Jan 12th 2017

George Orwell wrote in the novel 1984 “Who controls the present controls the past; who controls the past controls the future.” Tradition has been defined as the selection of elements from the past which present a desired continuity. But in a culture as multi-voiced as the United States, whose continuity is desired and so gets passed down as history? Whose history gets lost?

Lenore Metrick -Chen’s lecture explores the contested field of democracy as it pertains to art, capital, and police. The role of 19th century millionaire captains-of- industry — robber barons — in the establishment of art museum collections is well known. Less discussed is a third component: their relationship with the police. And in fact, this liaison has a fourth and key component: the laboring class, a group which has always had a predominance of immigrants, religious minorities and people of color.

Beginning and ending with the Art Bank’s glass lantern slides originally collected for the University of Chicago, Lenore Metrick -Chen connects labor, art collecting and the robber barons of the 19th century to the one-percent’s corporate entanglement in today’s art world, attempting to tease out their more hidden relationships with surveillance and the police.

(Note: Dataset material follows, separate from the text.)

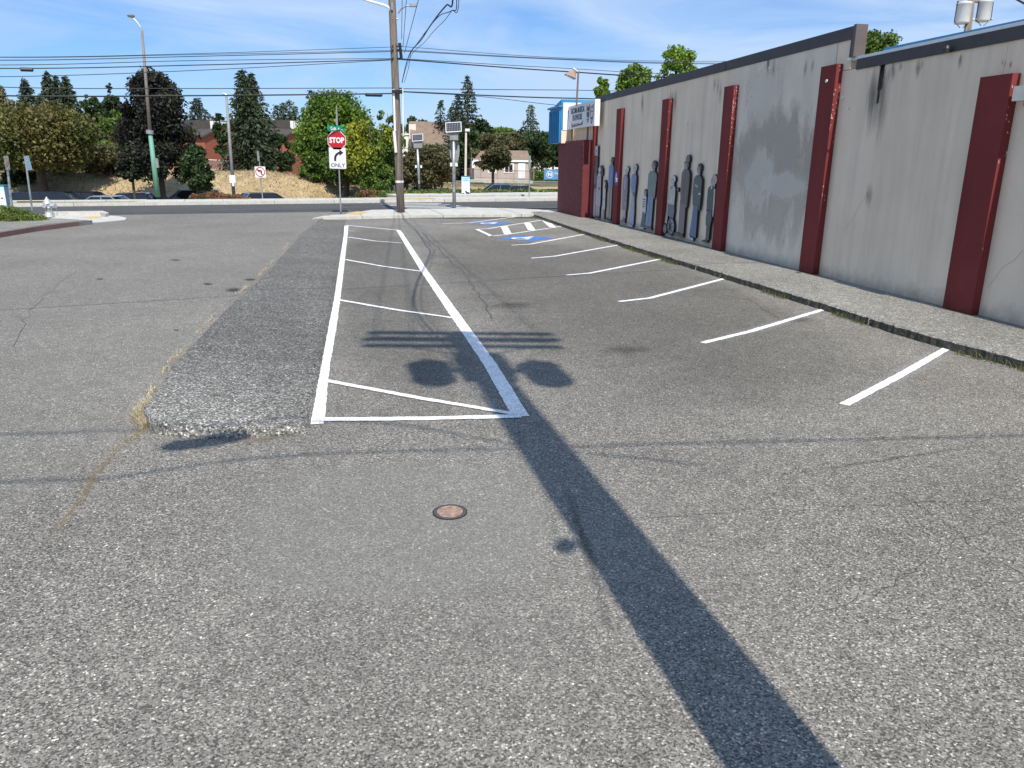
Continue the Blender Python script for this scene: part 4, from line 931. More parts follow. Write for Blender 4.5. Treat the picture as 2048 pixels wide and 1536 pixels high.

Lenore Metrick-Chen received a joint PhD from the University of Chicago from the Committee on Social Thought and the Department of Art History and her research continues investigating the intertwining of art and social histories. Seen together, they reveal alliances of art and power, race and class, that generally go unnoticed. Her book Collecting Art/ Excluding People: Chinese Subjects and the American Art Discourse was published by SUNY Press in 2012 and her upcoming book Creating Cultural Memory: Monuments, Art and Other Ephemera is due out in 2018.